[Begin COLLECTED DATA]
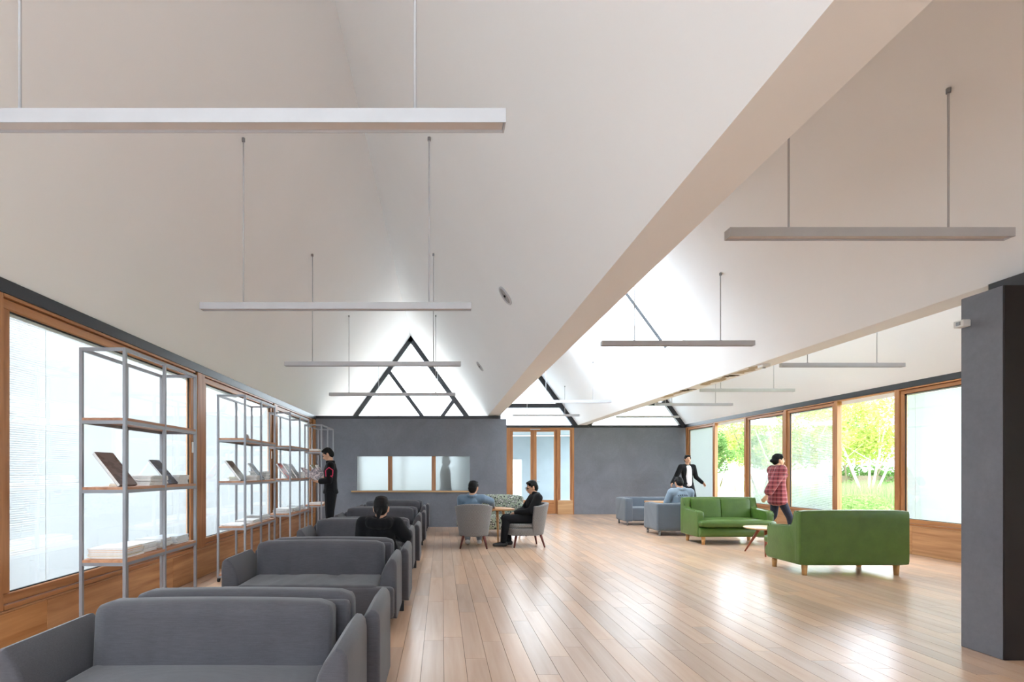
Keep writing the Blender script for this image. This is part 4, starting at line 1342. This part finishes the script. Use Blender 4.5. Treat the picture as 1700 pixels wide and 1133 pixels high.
            c.build('trousers', mat, root, voxel, 3)
        elif kind == 'shoes':
            for s in ('L', 'R'):
                f = J.get('foot' + s, V(0, -1, 0))
                cc = Blob(0.010)
                cc.hull((J['an' + s] + V(0, 0, -0.035) - f * 0.03, (0.036, 0.036, 0.034), I3), (J['an' + s] + f * 0.15 + V(0, 0, -0.048), (0.030, 0.030, 0.022), I3))
                so = cc.build('shoe', mat, root, 0.008, 2)
                for v in so.data.vertices:
                    zf = J['an' + s].z - 0.075
                    if v.co.z < zf: v.co.z = zf
    return root, J

def stand(H=1.72):
    k = H / 1.72
    P = dict(anL=(0.085, 0.02, 0.085), anR=(-0.085, -0.02, 0.085), knL=(0.09, -0.01, 0.49), knR=(-0.09, -0.03, 0.49), hipL=(0.088, 0, 0.88), hipR=(-0.088, 0, 0.88),
             pelvis=(0, 0, 0.97), neck=(0, 0.015, 1.455), head=(0, -0.02, 1.60), shL=(0.175, 0.01, 1.40), shR=(-0.175, 0.01, 1.40),
             elL=(0.22, 0.03, 1.13), elR=(-0.22, 0.03, 1.13), wrL=(0.23, -0.03, 0.89), wrR=(-0.23, -0.03, 0.89))
    return {a: tuple(c * k for c in v) for a, v in P.items()}

# ---- the reader at the shelves (faces the window wall)
P = stand(1.72)
P.update(head=(0, -0.055, 1.605), look=V(0, -0.85, -0.5), headup=V(0, -0.5, 0.86), neck=(0, -0.005, 1.455),
         elL=(0.205, -0.01, 1.13), elR=(-0.205, -0.02, 1.13), wrL=(0.10, -0.225, 1.115), wrR=(-0.07, -0.235, 1.115),
         palmL=V(0, 0, 1), palmR=V(0, 0, 1), curlL=0.5, curlR=0.5, thumbL=1, thumbR=-1, hdL=V(-0.25, -0.9, 0.12), hdR=V(0.15, -0.95, 0.12), bulk=1.0)
reader, Jr = person('standing young man in black sweatshirt reading a magazine at the shelves', (-2.03, 9.93, 0), math.radians(-84), P,
       [('shirt', M['black_cloth'], {'d': 0.018, 'r': 1.08, 'sleeve': 'fore', 'hem': 0.06, 'collar': True}), ('trousers', M['black_trouser'], {'d': 0.018}), ('shoes', M['shoe'])])
# pink outlined house print on the left sleeve
mb = MB()
pr = [(-0.065, -0.075), (-0.07, 0.035), (-0.012, 0.09), (0.058, 0.04), (0.052, -0.06), (0.012, -0.062), (0.05, -0.085)]
for a, b in zip(pr, pr[1:]):
    mb.tube((0.298, a[0] + 0.01, 1.28 + a[1]), (0.298, b[0] + 0.01, 1.28 + b[1]), 0.0075, n=6)
mb.build('sleeve_print', M['pink'], reader)
# the open magazine in his hands
om = thing('open_magazine', (0, 0, 0), 0, 'open illustrated magazine held by the standing reader', 'magazine')
fr_ = math.radians(-84)
c0 = Vector((-2.03, 9.93, 0)) + Matrix.Rotation(fr_, 3, 'Z') @ V(0.01, -0.365, 1.155)
om.location = (-2.335, 9.87, 1.19); om.rotation_euler = (0, 0, fr_ - math.radians(55))
for s in (-1, 1):
    mb = MB()
    n = 6
    top, bot = [], []
    for i in range(n + 1):
        u = i / n
        x = s * 0.20 * u
        lift = 0.07 * u + 0.02 * math.sin(math.pi * u)
        top.append((x, 0.085, lift - 0.055)); bot.append((x, -0.115, lift + 0.115))
    for i in range(n):
        pts = [top[i], top[i + 1], bot[i + 1], bot[i]]
        mb.prism(pts, V(0, -0.5, -0.8).normalized() * 0.004)
    mb.build('page_half', mag_mat((222, 208, 208), (140, 130, 138), 5 + s), om)

# ---- seated poses
def sit(seat=0.43, H=1.0):
    return dict(pelvis=(0, 0.02, seat + 0.08), hipL=(0.09, 0.0, seat + 0.06), hipR=(-0.09, 0.0, seat + 0.06), knL=(0.11, -0.42, seat + 0.07), knR=(-0.11, -0.42, seat + 0.07),
                anL=(0.11, -0.46, 0.085), anR=(-0.11, -0.44, 0.085), neck=(0, 0.10, seat + 0.54), head=(0, 0.07, seat + 0.69), shL=(0.175, 0.09, seat + 0.475), shR=(-0.175, 0.09, seat + 0.475),
                elL=(0.225, -0.02, seat + 0.22), elR=(-0.225, -0.02, seat + 0.22), wrL=(0.12, -0.22, seat + 0.15), wrR=(-0.12, -0.22, seat + 0.15), palmL=V(0, 0, -1), palmR=V(0, 0, -1))
# woman on the grey sofa, facing away from the camera, elbow on the arm
P = sit(0.40)
P.update(pelvis=(0.0, -0.06, 0.49), hipL=(0.09, -0.08, 0.47), hipR=(-0.09, -0.08, 0.47), knL=(0.10, -0.47, 0.46), knR=(-0.10, -0.47, 0.46), anL=(0.10, -0.45, 0.085), anR=(-0.10, -0.43, 0.085),
         neck=(0.0, 0.035, 0.815), head=(-0.01, -0.01, 0.915), shL=(0.165, 0.03, 0.765), shR=(-0.17, 0.02, 0.755), elL=(0.21, -0.08, 0.555), elR=(-0.26, -0.05, 0.625),
         wrL=(0.06, -0.26, 0.60), wrR=(-0.12, -0.24, 0.64), look=V(0, -0.9, -0.35), headup=V(0, -0.35, 0.93), bulk=0.98, palmL=V(0, -0.3, 1), palmR=V(0, -0.3, 1))
person('woman with black ponytail and black hooded top on a grey sofa', (-0.63, 5.56, 0), math.pi, P,
       [('hoodie', M['black_cloth'], {'d': 0.022, 'r': 1.15}), ('trousers', M['black_trouser'], {'d': 0.012}), ('shoes', M['shoe'])], 'ponytail')
# man in blue denim, seen from behind
P = sit(0.405)
P.update(neck=(0, 0.11, 0.88), head=(-0.03, 0.075, 1.015), shL=(0.18, 0.10, 0.835), shR=(-0.18, 0.09, 0.84), pelvis=(0, -0.02, 0.495), hipL=(0.09, -0.04, 0.475), hipR=(-0.09, -0.04, 0.475),
         elR=(-0.33, -0.02, 0.79), wrR=(-0.36, -0.24, 0.70), elL=(0.19, -0.06, 0.60), wrL=(0.08, -0.24, 0.56), look=V(-0.35, -0.9, -0.12),
         knL=(0.10, -0.44, 0.47), knR=(-0.10, -0.44, 0.47), anL=(0.08, -0.34, 0.085), anR=(-0.13, -0.34, 0.085))
person('man in blue denim shirt seated with his back to the camera', (0.52, 9.30, 0), math.radians(176), P,
       [('shirt', M['denim'], {'d': 0.014, 'r': 1.1, 'collar': True}), ('trousers', M['jeans'], {'d': 0.012}), ('shoes', M['shoe_white'])])
# man in black jacket, profile to the left
P = sit(0.405)
P.update(neck=(0, 0.085, 0.90), head=(0.0, 0.02, 1.015), look=V(0.1, -0.94, -0.3), headup=V(0, -0.28, 0.96), shL=(0.175, 0.09, 0.845), shR=(-0.175, 0.09, 0.845), pelvis=(0, 0.0, 0.495), hipL=(0.09, -0.02, 0.475), hipR=(-0.09, -0.02, 0.475),
         elL=(0.21, -0.06, 0.62), elR=(-0.21, -0.06, 0.62), wrL=(0.05, -0.26, 0.585), wrR=(-0.05, -0.25, 0.57), knL=(0.09, -0.45, 0.48), knR=(-0.11, -0.43, 0.48), anL=(0.08, -0.50, 0.085), anR=(-0.11, -0.36, 0.085))
mb_, Jb = person('man with glasses and black jacket seated in profile', (1.55, 9.44, 0), math.radians(-84), P,
       [('jacket', M['black_cloth'], {'d': 0.018, 'r': 1.1, 'collar': True}), ('trousers', M['black_trouser'], {'d': 0.014}), ('shoes', M['shoe'])])
hc = Jb['head']; HRb = frame(Jb['look'], Jb['headup'])
mb = MB()
for s in (-1, 1):
    cx = hc + HRb.col[0] * s * 0.033 - HRb.col[1] * 0.099 + HRb.col[2] * 0.008
    ring = [cx + HRb.col[0] * 0.021 * math.cos(a) + HRb.col[2] * 0.017 * math.sin(a) for a in [i * math.pi / 6 for i in range(12)]]
    for a, b in zip(ring, ring[1:] + ring[:1]): mb.tube(a, b, 0.0022, n=5)
    mb.tube(cx + HRb.col[0] * s * 0.021, hc + HRb.col[0] * s * 0.080 + HRb.col[2] * 0.012, 0.002, n=5)
mb.build('glasses', M['rubber'], mb_)
# man in washed denim jacket on the slipcovered sofa
P = sit(0.43)
P.update(neck=(0, 0.11, 0.925), head=(0.03, 0.06, 1.055), shL=(0.19, 0.09, 0.865), shR=(-0.19, 0.09, 0.865), elL=(0.24, -0.06, 0.62), elR=(-0.24, -0.06, 0.62), look=V(0, -0.9, -0.4), headup=V(0, -0.4, 0.9),
         wrL=(0.09, -0.25, 0.62), wrR=(-0.09, -0.25, 0.62), pelvis=(0, 0.0, 0.52), hipL=(0.09, -0.02, 0.50), hipR=(-0.09, -0.02, 0.50), knL=(0.11, -0.44, 0.50), knR=(-0.11, -0.44, 0.50), bulk=1.06)
pj, Jp = person('man in washed denim jacket seated with his back to camera', (4.95, 11.30, 0), math.pi, P,
       [('jacket', M['denim_grey'], {'d': 0.022, 'r': 1.15, 'collar': True}), ('trousers', M['jeans'], {'d': 0.012}), ('shoes', M['shoe'])])
bpy.context.view_layer.update()
jk = [c for c in pj.children if c.name.startswith('jacket')][0]
pm_ = plain('print_dark', srgb(52, 60, 74), 0.8)
for i_, (w_2, h_2) in enumerate(((0.022, 0.026), (0.026, 0.020), (0.020, 0.026), (0.024, 0.022), (0.024, 0.026), (0.018, 0.022))):
    ok, hit, nrm, _ = jk.ray_cast(V(0.095 - 0.038 * i_, 0.8, 0.80 + 0.012 * math.sin(i_ * 0.63)), V(0, -1, 0))
    if ok:
        q_ = MB().box(-w_2 / 2, w_2 / 2, -0.002, 0.002, -h_2 / 2, h_2 / 2).build('back_print', pm_, pj)
        q_.location = hit; q_.rotation_euler = nrm.to_track_quat('Y', 'Z').to_euler()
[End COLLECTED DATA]
### PROBLEM TO WORK ON
Write down every line from the opening of the listing to the line with "tuple(c * k", both included, and nothing else; the pictures are omitted.

### EXERCISE SOLUTION
Keep writing the Blender script for this image. This is part 4, starting at line 1342. This part finishes the script. Use Blender 4.5. Treat the picture as 1700 pixels wide and 1133 pixels high.
            c.build('trousers', mat, root, voxel, 3)
        elif kind == 'shoes':
            for s in ('L', 'R'):
                f = J.get('foot' + s, V(0, -1, 0))
                cc = Blob(0.010)
                cc.hull((J['an' + s] + V(0, 0, -0.035) - f * 0.03, (0.036, 0.036, 0.034), I3), (J['an' + s] + f * 0.15 + V(0, 0, -0.048), (0.030, 0.030, 0.022), I3))
                so = cc.build('shoe', mat, root, 0.008, 2)
                for v in so.data.vertices:
                    zf = J['an' + s].z - 0.075
                    if v.co.z < zf: v.co.z = zf
    return root, J

def stand(H=1.72):
    k = H / 1.72
    P = dict(anL=(0.085, 0.02, 0.085), anR=(-0.085, -0.02, 0.085), knL=(0.09, -0.01, 0.49), knR=(-0.09, -0.03, 0.49), hipL=(0.088, 0, 0.88), hipR=(-0.088, 0, 0.88),
             pelvis=(0, 0, 0.97), neck=(0, 0.015, 1.455), head=(0, -0.02, 1.60), shL=(0.175, 0.01, 1.40), shR=(-0.175, 0.01, 1.40),
             elL=(0.22, 0.03, 1.13), elR=(-0.22, 0.03, 1.13), wrL=(0.23, -0.03, 0.89), wrR=(-0.23, -0.03, 0.89))
    return {a: tuple(c * k for c in v) for a, v in P.items()}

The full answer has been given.